Celebrim
Legend
Whenever there's ambiguity, if one interpretation would be problematic, it's preferable to use the other interpretation. It's far from clear that the Pearl is intended to not cost an action.
I would go further. It's fairly clear that the Pearl is intended to cost an action. Use activation is not inherently without an activation cost. The description of use activation in the SRD makes this clear.
In general, a use activated item only takes no action to use if it already requires some other action to use it. That is to say a use activated item either requires a standard action or it requires no additional action beyond the one implied by its use. If the use activated item does not require an explicit usage action to use it (swinging a sword, quaffing a potion, putting on a ring), then the use activated item usually requires a standard action to use. We'd generally expect in the Pearl of Power's case that it would specify no action is required to activate it if that were the case, but instead it specifies (with admittedly and unhappily technical language) that a command is required.
However untechnical the wording, I think it is obviously intended from the wording for the Pearl of Power to require a standard action along with a conscious mental command to use it.
It's like the crystal shard spell, which deals piercing damage that ignores DR because it's technically coming from a spell and all spell damage technically ignores DR. There was clearly some sort of miscommunication between the designers of the various sub-systems.
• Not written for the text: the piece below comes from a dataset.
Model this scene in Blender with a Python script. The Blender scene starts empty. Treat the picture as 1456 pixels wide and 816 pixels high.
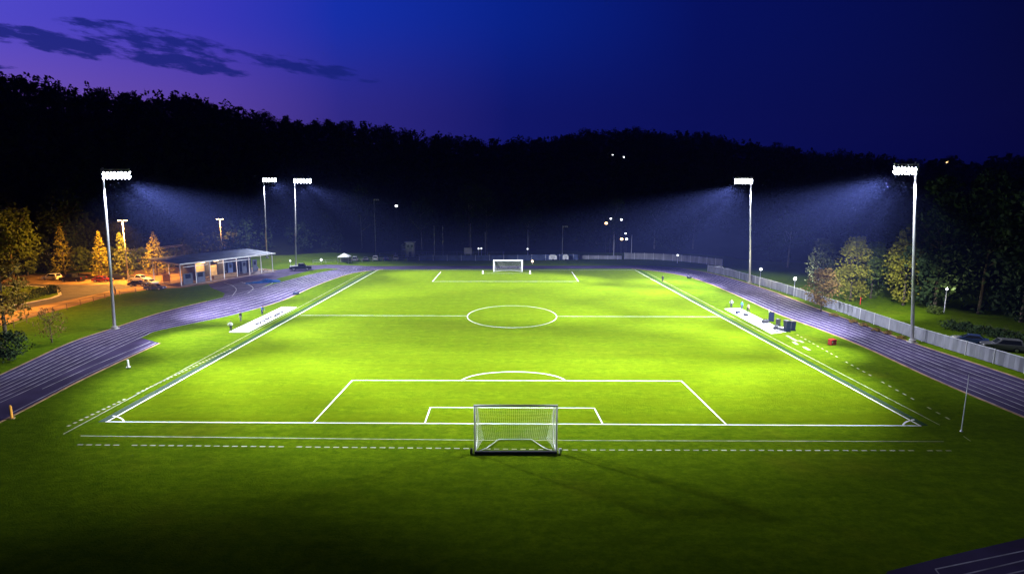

Not that it matters, but personally I think it's absurd that spell damage ignores DR in the first place. But that's a different situation. You can't know if the designer of crystal shard knew that spell damage bypassed DR and intended the effect. I think Pearl of Power is obviously using an action within the rules as written and wouldn't bow to a rules lawyer with a different interpretation. But with the crystal shard case, the rules lawyer is obviously correct assuming we've agreed that Psionic powers adhere to the rules for spells unless otherwise stated (psionic-magic transparency). The rules may be ill-considered, but at least they are clear.